The Justice Department this week did something governors in four blue states apparently hoped would never happen: it filed federal lawsuits against Maine, Massachusetts, Oregon, and Washington for refusing to give undercover license plates to federal law enforcement — including DHS components like ICE — while still issuing them to state and local agencies. This is not a squabble over DMV paperwork. It is a constitutional, safety, and law‑enforcement showdown that could decide whether states can pick and choose which federal agents get the tools they need to do their jobs.
Why the DOJ says it filed suit
The DOJ says these state policies violate the Supremacy Clause and basic rules of intergovernmental immunity. In plain English: states can’t treat federal law enforcement worse than state police and still block federal operations. The department argues that denying confidential plates makes federal vehicles easy to identify and track, which can let criminals evade arrest, destroy evidence, or even target officers and their families. Acting Attorney General Todd Blanche and Assistant Attorney General Brett A. Shumate have made it clear the department will seek court orders to force the states to stop discriminating against federal agents.

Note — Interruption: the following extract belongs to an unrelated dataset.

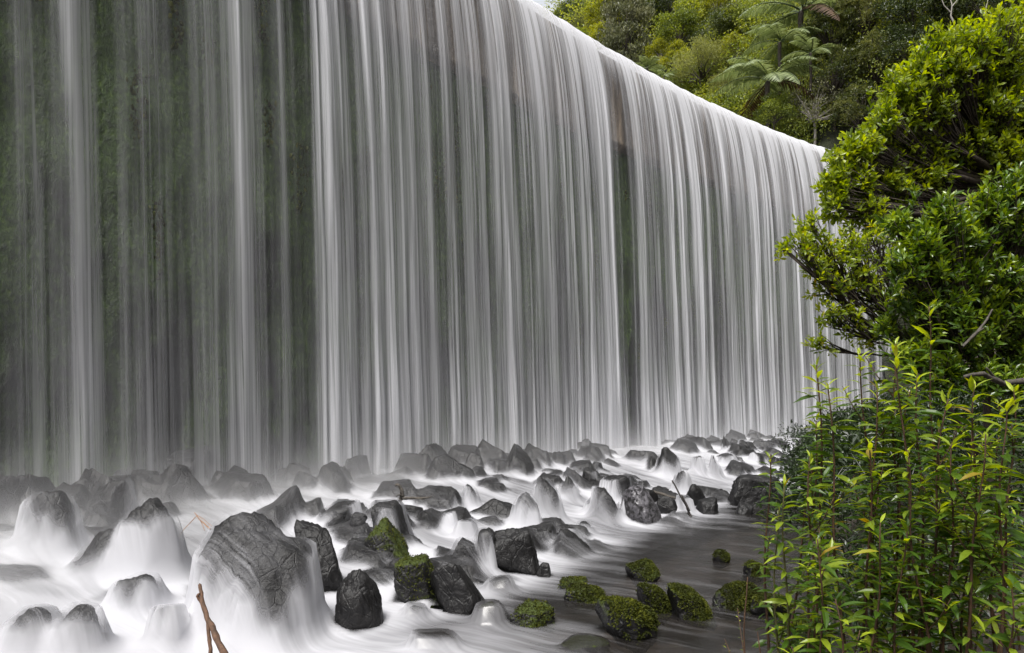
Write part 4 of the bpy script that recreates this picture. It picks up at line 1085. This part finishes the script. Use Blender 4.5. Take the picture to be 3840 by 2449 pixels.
for _ in range(170):
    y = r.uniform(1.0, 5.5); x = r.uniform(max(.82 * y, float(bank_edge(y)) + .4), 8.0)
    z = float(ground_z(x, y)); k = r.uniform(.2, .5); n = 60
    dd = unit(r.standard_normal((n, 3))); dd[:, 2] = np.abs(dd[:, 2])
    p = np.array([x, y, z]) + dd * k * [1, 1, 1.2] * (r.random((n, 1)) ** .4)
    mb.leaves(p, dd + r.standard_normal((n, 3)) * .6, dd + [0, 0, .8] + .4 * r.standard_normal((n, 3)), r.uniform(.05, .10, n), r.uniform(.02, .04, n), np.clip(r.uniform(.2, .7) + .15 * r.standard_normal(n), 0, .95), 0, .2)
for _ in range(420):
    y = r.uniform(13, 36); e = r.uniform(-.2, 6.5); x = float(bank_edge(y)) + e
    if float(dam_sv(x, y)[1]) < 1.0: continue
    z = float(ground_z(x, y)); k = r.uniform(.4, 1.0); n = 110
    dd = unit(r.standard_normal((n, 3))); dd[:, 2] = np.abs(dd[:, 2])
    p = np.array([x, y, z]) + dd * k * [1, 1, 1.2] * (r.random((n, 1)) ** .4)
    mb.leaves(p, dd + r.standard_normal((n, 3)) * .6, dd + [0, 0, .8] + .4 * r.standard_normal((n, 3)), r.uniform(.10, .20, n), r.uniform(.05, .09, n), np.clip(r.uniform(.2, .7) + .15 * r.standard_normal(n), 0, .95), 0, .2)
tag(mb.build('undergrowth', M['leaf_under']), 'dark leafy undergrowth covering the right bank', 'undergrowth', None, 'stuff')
# fallen bare branches in the dark gap
stick('fallen_branch', 'bent bare brown branch lying in the dark gap under the upright shrub', 'branch',
      [[(3860, 1428, 5.8, .028), (3760, 1440, 5.7, .026), (3690, 1400, 5.6, .022), (3620, 1410, 5.5, .014)], [(3740, 1432, 5.7, .014), (3700, 1380, 5.6, .008)]], M['grey_wood'])
stick('hanging_branch', 'pale split branch slanting through the upright shrub', 'branch',
      [[(3610, 1300, 6.0, .012), (3660, 1250, 6.1, .014), (3700, 1200, 6.2, .011), (3722, 1160, 6.3, .007)], [(3660, 1250, 6.1, .009), (3690, 1230, 6.1, .005)]], M['grey_wood'])

# ------------------------------------------------------------------ saplings in front
def sapling(tx, ty, d, label, lean=.0, nl=None, ln=.105, bright=7, seed=None, leafy=.55, group='leafy saplings on the right bank', stemm='stem', bx=None):
    r = np.random.default_rng(seed if seed is not None else int(tx * 5 + ty))
    tip = px(tx, ty, d); bx_ = tip[0] + (lean if bx is None else bx); by = d + r.uniform(-.1, .3)
    bz = float(ground_z(bx_, by)) - .15
    bz = min(bz, tip[2] - .5)
    base = np.array([bx_, by, bz]); Lh = np.linalg.norm(tip - base)
    t = thing('sapling', label, 'sapling', base, 0, group)
    tt = np.linspace(0, 1, 16)[:, None]
    c = base * .35 + tip * .65 + np.array([(base[0] - tip[0]) * -.22 + r.normal(0, .04), r.normal(0, .05), 0])
    path = base * (1 - tt) ** 2 + 2 * c * tt * (1 - tt) + tip * tt ** 2
    path[:, 0] += .012 * np.sin(tt[:, 0] * 14 + r.uniform(0, 6))
    sb, fb = MB(), MB(); sb.tube(path - base, np.linspace(.0085, .0024, 16) * (.7 + .25 * Lh), 6)
    n = nl or int(leafy * Lh / .019)
    u = 1 - leafy * (np.arange(n) + .3) / n
    u = np.clip(u + .006 * r.standard_normal(n), 0, 1)
    P_ = np.stack([np.interp(u, tt[:, 0], path[:, k]) for k in range(3)], 1)
    k = np.arange(n); az = k * 2.399 + r.uniform(0, 6) + .25 * r.standard_normal(n)
    top = np.exp(-k / 5.0)
    el = R(12) + R(58) * top - R(26) * np.clip(k / n - .4, 0, 1) + R(12) * r.standard_normal(n)
    dr = np.stack([np.cos(az) * np.cos(el), np.sin(az) * np.cos(el), np.sin(el)], 1)
    dr[:, 0] += .06
    l_ = ln * (.62 + .48 * np.clip(k / 7, 0, 1)) * r.uniform(.8, 1.15, n)
    tint = np.clip(np.where(k < bright, .96 - .05 * k, .52) + .13 * r.standard_normal(n), .05, .97)
    tint = np.where(r.random(n) < .008, 1.0, tint)
    fb.leaves(P_ - base, dr, np.array([0, 0, 1.0]) + .3 * r.standard_normal((n, 3)), l_, l_ * .27, tint, 1, .34, .30, (.85, .85))
    # a few short side shoots
    for q_ in range(r.integers(1, 4)):
        uu = r.uniform(.45, .85); p0 = np.array([np.interp(uu, tt[:, 0], path[:, k2]) for k2 in range(3)])
        a = r.uniform(0, 6.28); dv = np.array([math.cos(a) * .6, math.sin(a) * .6, .8]) * r.uniform(.12, .3)
        sb.tube(np.array([p0, p0 + dv * .5, p0 + dv + [0, 0, .03]]) - base, [.004, .003, .002], 4)
        m = 11; w = np.linspace(.25, 1, m)[:, None]; pp = p0 + dv * w; az2 = np.arange(m) * 2.399
        d2 = np.stack([np.cos(az2), np.sin(az2), .35 + .8 * w[:, 0] ** 3], 1)
        fb.leaves(pp - base, d2, np.array([0, 0, 1.0]) + .3 * r.standard_normal((m, 3)), ln * .75 * r.uniform(.7, 1.1, m), ln * .2, np.clip(.5 + .35 * (w[:, 0] > .8) + .12 * r.standard_normal(m), 0, .95), 1, .3, .3, (.85, .85))
    link('stem', sb.mesh('stem', M[stemm], True), t); link('foliage', fb.mesh('foliage', M['leaf_sapling']), t)
    return t
sapling(3478, 1150, 3.7, 'tallest sapling, with a bright yellow green tip before the dark shrub', .08, bright=11)
sapling(3350, 1290, 3.6, 'sapling with a pale wide tip left of the tallest one', .10)
sapling(3068, 1370, 3.5, 'leftmost tall sapling with a bright tip against the falling water', .22)
sapling(3221, 1326, 3.7, 'slender sapling with sparse leaves and a tufted tip against the falling water', .10, ln=.09, leafy=.45)
sapling(3110, 1440, 3.4, 'sapling right beside the leftmost tall one and a little shorter', .16)
sapling(3366, 1345, 3.3, 'sapling with drooping tip leaves below the pale wide tip', .05)
sapling(3438, 1400, 3.4, 'sapling with one upright yellow leaf at its tip below the tallest one', .02)
sapling(3551, 1500, 3.1, 'sapling with large spread tip leaves between the tallest and the two bright right ones', .0, ln=.11)
sapling(3656, 1440, 3.1, 'bright star tipped sapling standing before the dark gap', -.02, ln=.115, bright=9)
sapling(3768, 1525, 3.0, 'sapling with broad bright leaves near the right edge', -.05, ln=.12, bright=9)
sapling(3806, 1462, 3.3, 'bright tipped sapling touching the right edge', -.1, bright=8)
sapling(3290, 1455, 3.5, 'mid height sapling with curled tip leaves, fourth from the water', .08)
sapling(3408, 1465, 3.5, 'bushy sapling in the middle of the thicket below the upright yellow leaf', .05)
sapling(2885, 1705, 3.6, 'isolated sapling at the left of the thicket with a small pale tip over the rapids', .12, ln=.075, leafy=.5, bright=4)
sapling(3035, 1712, 3.4, 'short fan topped sapling in front of the far white water', .12, ln=.085)
sapling(3690, 1630, 2.9, 'short sapling with yellow tip below the star tipped one', -.02)
sapling(3575, 1665, 3.0, 'short dark sapling under the large spread tip leaves', .02, bright=4)
sapling(3265, 1670, 3.2, 'short leafy sapling in the middle left of the thicket', .08, bright=4)
r = np.random.default_rng(77)
for k in range(17):                    # the inner thicket, alike
    tx = r.uniform(2960, 3860); ty = r.uniform(1560, 2060) + (140 if tx < 3040 else 0)
    sapling(tx, ty, r.uniform(2.9, 4.4), 'dark green sapling in the crowded middle of the right bank thicket', r.uniform(-.35, .4), bright=r.integers(0, 5), ln=.092, group='dark saplings crowding the thicket', leafy=.7, seed=500 + k)
for k in range(11):
    tx = r.uniform(3050, 3850); ty = r.uniform(1950, 2250)
    sapling(tx, ty, r.uniform(2.7, 3.6), 'low shaded sapling at the foot of the right bank thicket', r.uniform(-.1, .1), bright=0, group='low saplings at the foot of the thicket', leafy=.9, seed=700 + k)
sapling(2912, 1900, 3.4, 'thin bare stemmed sapling rising at the left side of the thicket', .03, ln=.08, leafy=.45, bright=3, stemm='stem_green')
sapling(2940, 1820, 3.3, 'green stemmed sapling with long hanging leaves at the left side of the thicket', .05, ln=.10, leafy=.5, bright=2, stemm='stem_green')
sapling(2795, 2165, 3.6, 'thin reddish weed stem with a tiny yellow tip before the shaggy mossy boulder', .10, nl=6, ln=.03, bright=6)
sapling(2850, 2370, 3.3, 'short reddish weed stem at the bottom edge', .03, nl=3, ln=.025, bright=0)
# small dead stalks on the bank edge
stick('dead_stalk', 'dry dark stalk with a hanging seed head at the stream edge', 'stalk', [[(2880, 1990, 6.5, .004), (2872, 1940, 6.5, .004), (2868, 1915, 6.5, .010), (2866, 1905, 6.5, .003)], [(2880, 1990, 6.5, .003), (2856, 1945, 6.5, .002)]], M['wet_wood'])

# ------------------------------------------------------------------ spray hanging over the foot of the fall
g = NT('spray_mist')
pos = g.n('NewGeometry').outputs['Position']
rel = g.n('VectorMath', _operation='SUBTRACT', i0=pos, i1=(CC[0], CC[1], 0)).outputs[0]
sp = g.n('SeparateXYZ', Vector=rel)
rr = g.math('SQRT', g.math('ADD', g.math('MULTIPLY', sp.outputs[0], sp.outputs[0]), g.math('MULTIPLY', sp.outputs[1], sp.outputs[1])))
vv = g.math('SUBTRACT', RAD, rr)
lf = g.mapr(sp.outputs[0], -71, -63, 1.0, 0.0)
t = g.math('DIVIDE', g.math('SUBTRACT', vv, g.math('MULTIPLY_ADD', lf, 1.2, 2.6)), g.math('MULTIPLY_ADD', lf, .9, 1.6))
bell = g.math('EXPONENT', g.math('MULTIPLY', g.math('MULTIPLY', t, t), -1.0))
bell = g.math('MULTIPLY', bell, g.mapr(vv, .3, 2.2, 0, 1))
zf = g.math('MAXIMUM', g.math('SUBTRACT', g.math('EXPONENT', g.math('MULTIPLY', g.math('MAXIMUM', g.math('SUBTRACT', sp.outputs[2], .35), 0.0), -2.0)), .03), 0.0)
nz = g.mapr(g.noise(pos, .55, 2, .5), .36, .66, .15, 1.0)
side = g.mapr(sp.outputs[0], -72, -52, 1.35, .50)
den = g.math('MULTIPLY', g.math('MULTIPLY', g.math('MULTIPLY', bell, zf), g.math('MULTIPLY', nz, side)), .75)
vol = g.n('VolumeScatter', Color=(.97, .97, 1, 1), Density=den, Anisotropy=.1)
g.t.links.new(vol.outputs[0], g.out.inputs['Volume'])
ss = np.linspace(-24, 31, 60); pr = [(.2, .1), (7.4, -.2), (7.4, 1.6), (5.2, 2.6), (.2, 2.6)]
V_, F_ = [], []
for i, s in enumerate(ss):
    for v, z in pr:
        x, y = dam_pt(s, v); V_.append((float(x), float(y), z))
n = len(pr)
for i in range(len(ss) - 1):
    for j in range(n):
        F_.append((i*n+j, i*n+(j+1) % n, (i+1)*n+(j+1) % n, (i+1)*n+j))
me = bpy.data.meshes.new('spray_mist'); me.from_pydata(V_, [], F_ + [tuple(range(n))[::-1], tuple(range((len(ss)-1)*n, len(ss)*n))]); me.materials.append(g.m)
bm = bmesh.new(); bm.from_mesh(me); bmesh.ops.recalc_face_normals(bm, faces=bm.faces); bm.to_mesh(me); bm.free()
tag(link('spray_mist', me), 'soft white spray hanging over the foot of the fall', 'mist', None, 'stuff')
scene.cycles.volume_step_rate = 2.0
scene.cycles.volume_max_steps = 64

What the governors and state officials are saying
Predictably, the states pushed back. Maine’s Secretary of State said, “We don’t have secret police in a democracy,” which sounds noble — until you remember undercover plates help catch human traffickers and drug runners, not plot sinister coups. Massachusetts, Oregon, and Washington have all paused or limited federal access amid political fights over immigration enforcement. Their officials will defend those policies in court and argue state control over registration systems and privacy concerns. Translation: they’ll make this a political battle, not a quick fix.
This case is bigger than plates — it’s about federal power and public safety
Make no mistake: this isn’t just about a sticker on a bumper. The lawsuits test whether a state can obstruct federal operations because it disagrees with federal priorities. If states can legally bar federal agents from routine operational tools while giving the same tools to their own police, federal enforcement of laws — immigration and otherwise — becomes a patchwork. That invites criminals to play state‑by‑state whack‑a‑mole. And for people who care about rule of law, that should be terrifying, not fashionable.
Bottom line: law enforcement needs tools, not political theater
The DOJ is right to push back. Law enforcement officers deserve basic protections and the means to do their jobs without being turned into political chess pieces. If a governor wants to pick fights with federal policy, fine — there are proper legal and political channels. But denying undercover license plates to federal agents while letting state cops use them is obstruction, pure and simple. Courts will ultimately decide, but voters should remember who chose politics over public safety when election season comes around.